### GOAL
Gather all lines in the data that hold the string "stickers".

▬▬▬▬▬▬▬▬▬▬

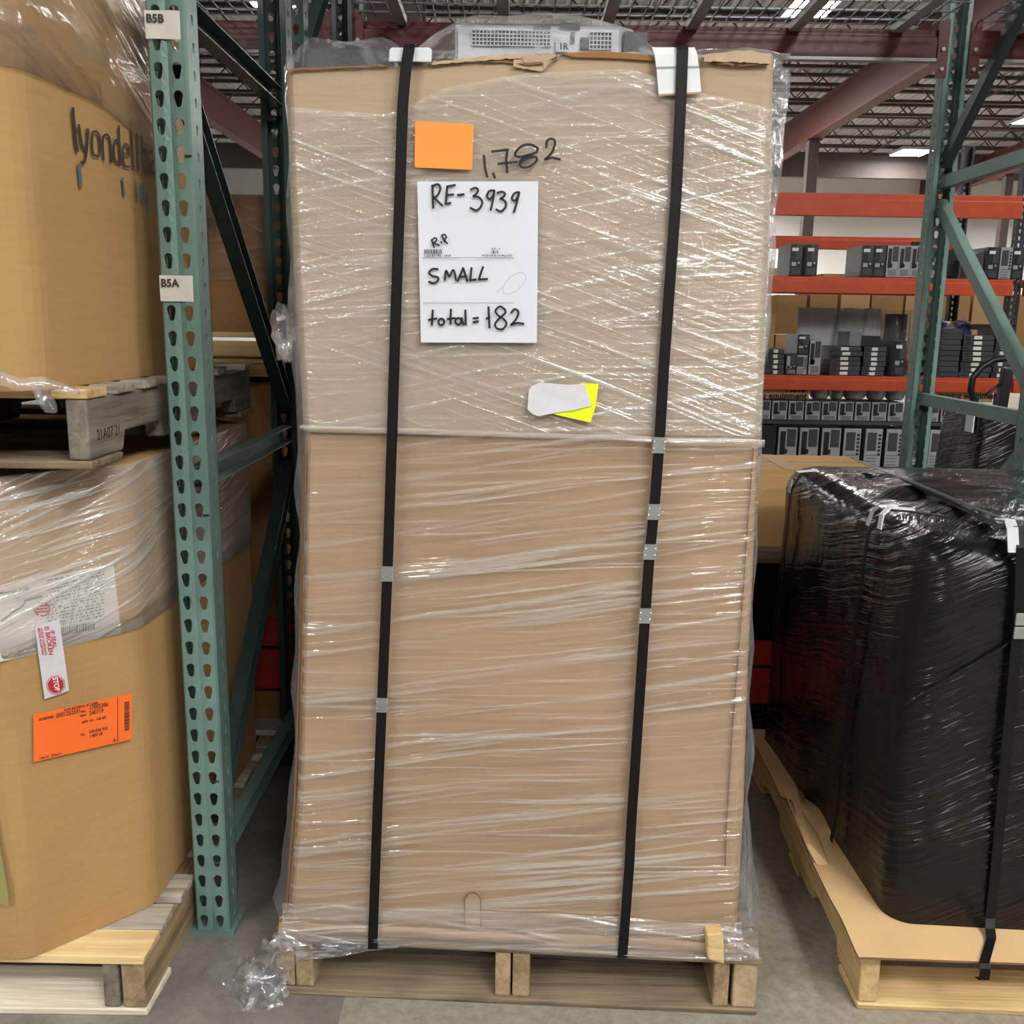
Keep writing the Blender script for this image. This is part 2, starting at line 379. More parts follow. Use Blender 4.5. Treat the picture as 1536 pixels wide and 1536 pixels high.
def lamp(i, x, y, z, label, sx=.62, sy=.5):
    t = thing('high_bay_light', label, 'ceiling light', (x, y, z), 'high bay lights' if i < 9 else 'lights outside the frame')
    MB().box(x - sx / 2, x + sx / 2, y - sy / 2, y + sy / 2, z, z + .07).build('housing', 'housing', t)
    MB().box(x - sx / 2 + .03, x + sx / 2 - .03, y - sy / 2 + .03, y + sy / 2 - .03, z - .012, z - .001).build('diffuser', 'lamp', t)
    for d_ in (-.2, .2): MB().tube([(x + d_, y, z + .07), (x + d_, y, 6.24)], .006, 5).build('hanger', 'bolt', t)
    return t
lamp(0, 3.95, 14.1, 5.6, 'bright square high bay light above the dark red beam, left of the right green post', .62, .8)
lamp(1, 9.75, 24.9, 5.6, 'small far high bay light left of the right green post, above the far white wall', .8, .9)
lamp(2, -3.4, 14.0, 5.6, 'bright high bay light seen between the tall left rack posts', .6, .7)
lamp(3, 10.75, 20.9, 5.6, 'high bay light at the right border of the picture', .8, .8)
for (x, y, sx, sy) in ((2.6, -.3, .9, .5), (2.8, -3.2, 1.6, .9), (-4.2, -5.0, 1.4, .8), (-4.4, -2.6, 1.2, .6), (6.6, -2.0, 1.2, .6), (2.4, -7.0, 1.6, .9),
                       (5.2, 5.8, .8, .45), (9.5, 7, 1.0, .5), (-9, -1, 1.2, .6), (8, 12, 1.0, .5), (3, 20, 2.0, 1.0), (-9.5, 20, 1.6, .9), (-9, 10, 1.0, .5), (16, 14, 2.0, 1.0), (-3, 27, 2.0, 1.2), (4.5, 26.9, 2.2, 1.3), (18, 24, 2.2, 1.2)):
    lamp(9, x, y, 5.6, 'unseen high bay light placed above the hall to light it', sx, sy)  # out of view; several added for frontal light and a brighter far wall

# ------------------------------------------------------------------ rack uprights, braces, beams
def drop(cx, cz, wd, ht, n=16):
    """teardrop: a wide round top running down to a narrower round foot"""
    r1, r2 = wd / 2, wd * .31; c1, c2 = ht / 2 - r1, -ht / 2 + r2; out = []
    for k in range(n):
        a = 2 * math.pi * k / n
        if math.sin(a) >= -.12: out.append((cx + r1 * math.cos(a), cz + c1 + r1 * math.sin(a)))
        else: out.append((cx + r2 * math.cos(a), cz + c2 + r2 * math.sin(a)))
    return out
def perf(mb, u0, u1, z0, z1, holes, P, th, pitch=.0508, groove=0.0):
    """plate from (u0,z0) to (u1,z1) pierced by columns of holes; P(u,z,w) gives 3-D"""
    us = [u0] + [(holes[i][0] + holes[i + 1][0]) / 2 for i in range(len(holes) - 1)] + [u1]
    nrow = int((z1 - z0) / pitch)
    for r in range(nrow):
        za = z0 + r * pitch; zb = za + pitch
        for c, (uc, wd, ht) in enumerate(holes):
            a, b = us[c], us[c + 1]; hole = drop(uc, (za + zb) / 2, wd, ht); n = len(hole); outer = []
            for (hu, hz) in hole:
                du, dz = hu - uc, hz - (za + zb) / 2; t = 1e9
                if du > 1e-9: t = min(t, (b - uc) / du)
                if du < -1e-9: t = min(t, (a - uc) / du)
                if dz > 1e-9: t = min(t, (zb - (za + zb) / 2) / dz)
                if dz < -1e-9: t = min(t, (za - (za + zb) / 2) / dz)
                outer.append([uc + du * t, (za + zb) / 2 + dz * t])
            # square the four corners
            for (qu, qz) in ((a, za), (b, za), (b, zb), (a, zb)):
                k = min(range(n), key=lambda i: (outer[i][0] - qu) ** 2 + (outer[i][1] - qz) ** 2); outer[k] = [qu, qz]
            gv = lambda u: groove if (len(holes) > 1 and abs(u - us[1]) < 1e-5) else 0.0
            vs = [P(u, z, gv(u)) for u, z in outer] + [P(u, z, 0) for u, z in hole] + [P(u, z, th) for u, z in hole]
            fs = []
            for k in range(n):
                j = (k + 1) % n; fs.append((k, j, n + j, n + k)); fs.append((n + k, n + j, 2 * n + j, 2 * n + k))
            mb.add(vs, fs)
    mb.add([P(u0, z0 + nrow * pitch, 0), P(u1, z0 + nrow * pitch, 0), P(u1, z1, 0), P(u0, z1, 0)], [(0, 1, 2, 3)])
def post(name, parent, x0, x1, yweb, ydir, z1, mat_, z0=.006, foot=True):
    """C-section upright: pierced web at yweb, flanges running ydir*0.075 from it"""
    w_ = x1 - x0; mb = MB(); dep = .075 * ydir
    perf(mb, x0 + .004, x1 - .004, z0, z1, [(x0 + w_ * .25, .0185, .031), (x0 + w_ * .72, .0185, .031)], lambda u, z, w: Vector((u, yweb + ydir * w, z)), .003, groove=.004)
    for xs, sgn in ((x0, 1), (x1, -1)):
        perf(mb, .004, .075, z0, z1, [(.040, .012, .020)], lambda u, z, w: Vector((xs + sgn * w, yweb + ydir * u, z)), .0025)
        mb.add([(xs, yweb + ydir * .004, z0), (xs + sgn * .004, yweb, z0), (xs + sgn * .004, yweb, z1), (xs, yweb + ydir * .004, z1)], [(0, 1, 2, 3)])
        mb.hexa([(xs, yweb + dep, z0), (xs + sgn * .016, yweb + dep, z0), (xs + sgn * .016, yweb + dep - ydir * .003, z0), (xs, yweb + dep - ydir * .003, z0),
                 (xs, yweb + dep, z1), (xs + sgn * .016, yweb + dep, z1), (xs + sgn * .016, yweb + dep - ydir * .003, z1), (xs, yweb + dep - ydir * .003, z1)])
    p = mb.build(name, mat_, parent)
    if foot: MB().box(x0 - .012, x1 + .012, min(yweb, yweb + dep) - .008, max(yweb, yweb + dep) + .01, 0, .006).build('footplate', mat_, p)
    return p
def brace(parent, X, ya, za, yb, zb, mat_, wd=.034, ht=.046):
    mb = MB(); a = Vector((X, ya, za)); b = Vector((X, yb, zb)); d = (b - a).normalized(); u = Vector((1, 0, 0)).cross(d).normalized()
    mb.bar(a, b, .003, ht)                                        # web of the channel
    sgn = 1
    for s_ in (-1, 1):
        o_ = u * (s_ * (ht / 2 - .0015)); mb.bar(a + o_ + Vector((wd / 2, 0, 0)), b + o_ + Vector((wd / 2, 0, 0)), wd, .003)
    p = mb.build('brace', mat_, parent)
    for e, s_ in ((a, 1), (b, -1)):
        q = e + d * .02 * s_; MB().tube([q + Vector((-.008, 0, 0)), q + Vector((.004, 0, 0))], .009, 6).build('bolt', 'bolt', p)
    return p
def rack_frame(label, x0, x1, yf, yr, z1, mat_f, mat_r, braces, group=None, cat='rack frame', name='rack_frame'):
    t = thing(name, label, cat, ((x0 + x1) / 2, (yf + yr) / 2, 0), group)
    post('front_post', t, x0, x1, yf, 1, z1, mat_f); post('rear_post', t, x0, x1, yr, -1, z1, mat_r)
    X = (x0 + x1) / 2 - .012
    for b in braces: brace(t, X, yf + .05 + b[0] * (yr - yf - .10), b[1], yf + .05 + b[2] * (yr - yf - .10), b[3], b[4])
    return t
LX0, LX1 = -.713, -.637
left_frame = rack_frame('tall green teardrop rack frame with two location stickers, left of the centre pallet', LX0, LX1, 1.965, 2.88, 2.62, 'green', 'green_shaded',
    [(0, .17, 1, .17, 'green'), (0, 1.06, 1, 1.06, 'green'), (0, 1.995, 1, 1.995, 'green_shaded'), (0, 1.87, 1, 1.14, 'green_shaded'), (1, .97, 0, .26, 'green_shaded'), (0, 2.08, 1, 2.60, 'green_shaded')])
# location stickers on the front post (codes omitted, text kept)
for (txt, y0, y1, xa, xb, yt) in (('B5B', 15, 58, 215, 274, 33), ('B5A', 413, 452, 238, 296, 429)):
    za = at(260, y1, 1.96).z; zb = at(260, y0, 1.96).z; xl = LX0 - .001; xr = LX0 + .066
    s = MB().grid(lambda u, v: Vector((xl + (xr - xl) * u, 1.9635 - .0012 * math.sin(math.pi * u) - .001 * math.sin(7 * u + 3 * v), za + (zb - za) * v)), 8, 4)
    st = s.build('location_sticker', 'paper_dull', left_frame, smooth=True)
    t_ = MB(); text_mesh(txt, .021, lambda u, v: Vector((xl + .003 + u, 1.9605, zb - .022 + v)), t_, .0006); t_.build('lettering', 'print', st)
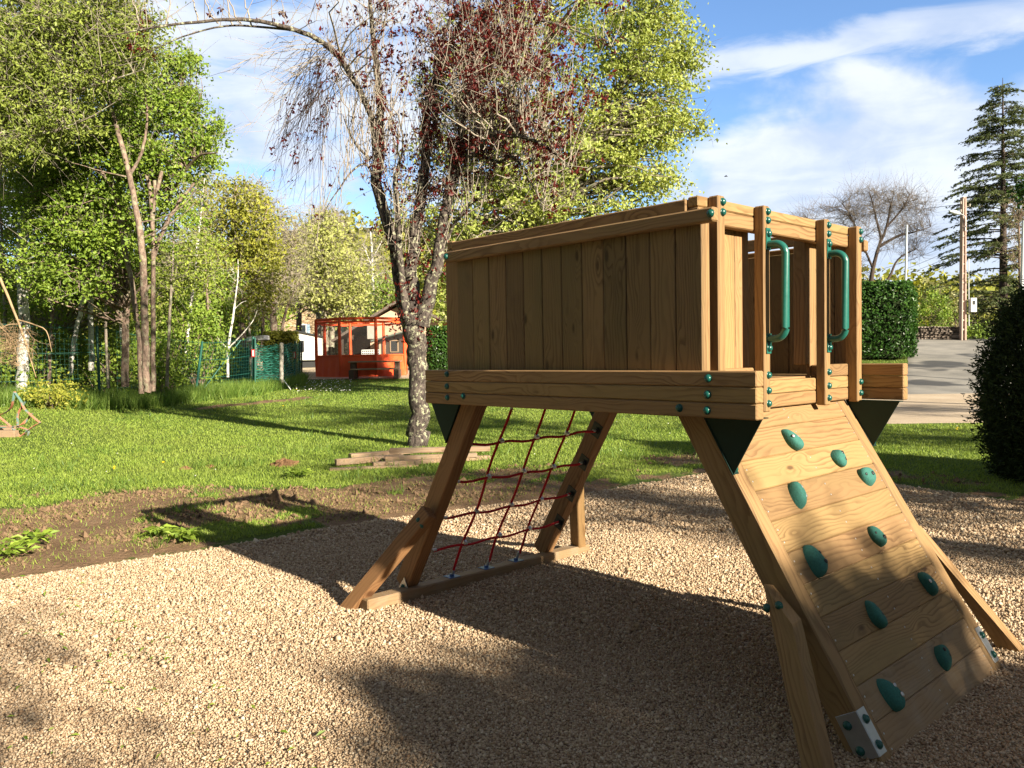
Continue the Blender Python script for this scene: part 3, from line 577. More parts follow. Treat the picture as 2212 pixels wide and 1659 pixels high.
# rope net
NA, NB = np.array([.19, 0, 1.262]), np.array([-.455, 0, .066]); NP = lambda s, v: NA + (NB - NA) * s + np.array([0, v, 0])
m = MB(); m.box((.215, .82, 1.264), (.09, 1.2, .012), None, .002); net = m.build('climbing_net', M_black, T)
vv_ = (.525, .833, 1.115); rows = (.2, .398, .597, .785); NN = np.cross((NB - NA) / np.linalg.norm(NB - NA), [0, 1, 0])
for v in vv_:
    m = MB(); s = np.linspace(.03, .955, 15); m.tube([NP(q, v + .008 * math.sin(q * 9 + v * 5)) + NN * .006 * math.sin(q * 14) for q in s], .0085, 8); m.build('rope', M_rope, net, True)
    for s0, s1 in ((.0, .035), (.945, .985)): m = MB(); m.tube([NP(s0, v), NP(s1, v)], .0095, 10); m.build('ferrule', M_steel, net, True, False)
    m = MB(); m.box((-.452, v, .0675), (.085, .085, .004), None, .001); m.tube([(-.452, v, .069), (-.452, v, .085)], .016, 10); m.build('anchor_plate', M_blue, net, False, False)
for r_, s in enumerate(rows):
    m = MB(); v = np.linspace(.27, 1.40, 19); m.tube([NP(s + .010 * np.sin((q - .25) / 1.1 * np.pi) + .006 * math.sin(q * 19 + r_), q) + NN * .016 for q in v], .0085, 8); m.build('rope', M_rope, net, True)
    for a, b in ((.252, .285), (1.375, 1.415)): m = MB(); m.tube([NP(s, a) + NN * .016, NP(s, b) + NN * .016], .0095, 10); m.build('ferrule', M_steel, net, True, False)
    m = MB(); dd = (NB - NA) / np.linalg.norm(NB - NA); m.box(NP(s, 1.417) + NN * .01, (.10, .006, .085), np.array([dd, [0, 1, 0], NN]), .002); m.tube([NP(s, 1.416) + NN * .016, NP(s, 1.40) + NN * .016], .022, 12); m.build('anchor_plate', M_black, net, False, False)
    for v in vv_:
        m = MB(); c = NP(s, v) + NN * .008
        m.tube([c - dd * .016, c + dd * .016], .0125, 10); m.tube([c - np.array([0, .014, 0]) + NN * .006, c + np.array([0, .014, 0]) + NN * .006], .0125, 10); m.build('rope_clamp', M_steel, net, True, False)

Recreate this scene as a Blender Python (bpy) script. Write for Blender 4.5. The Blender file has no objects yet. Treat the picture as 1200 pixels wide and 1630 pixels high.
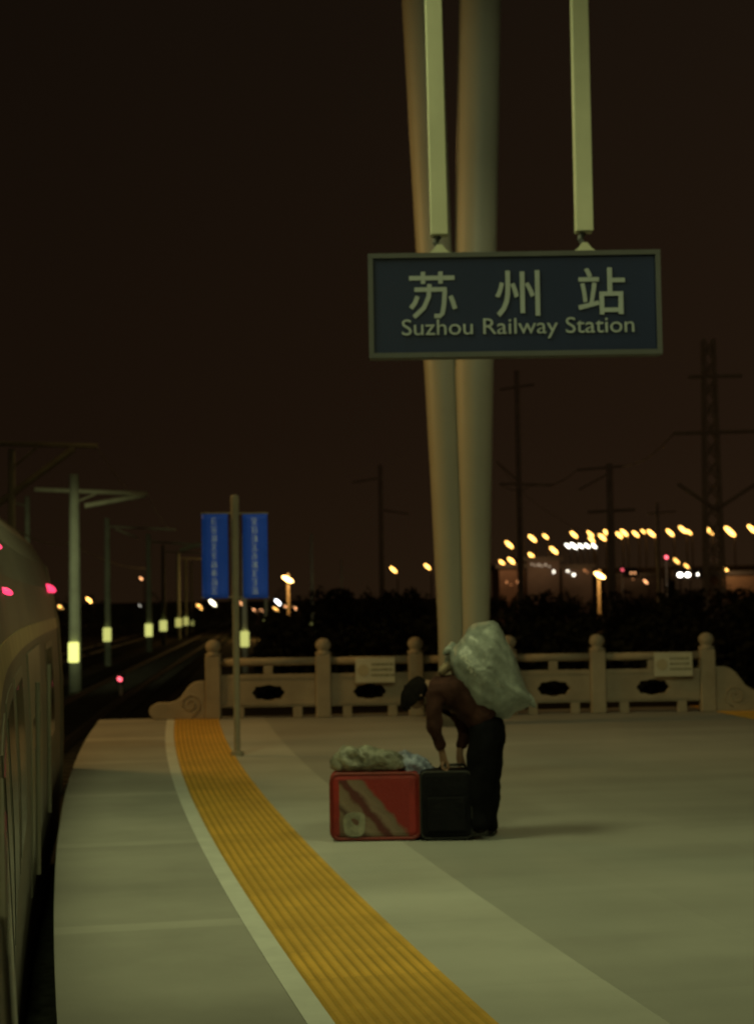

▬▬▬▬▬▬▬▬▬▬

### WRITTEN SOLUTION
left_frame = rack_frame('tall green teardrop rack frame with two location stickers, left of the centre pallet', LX0, LX1, 1.965, 2.88, 2.62, 'green', 'green_shaded',
# location stickers on the front post (codes omitted, text kept)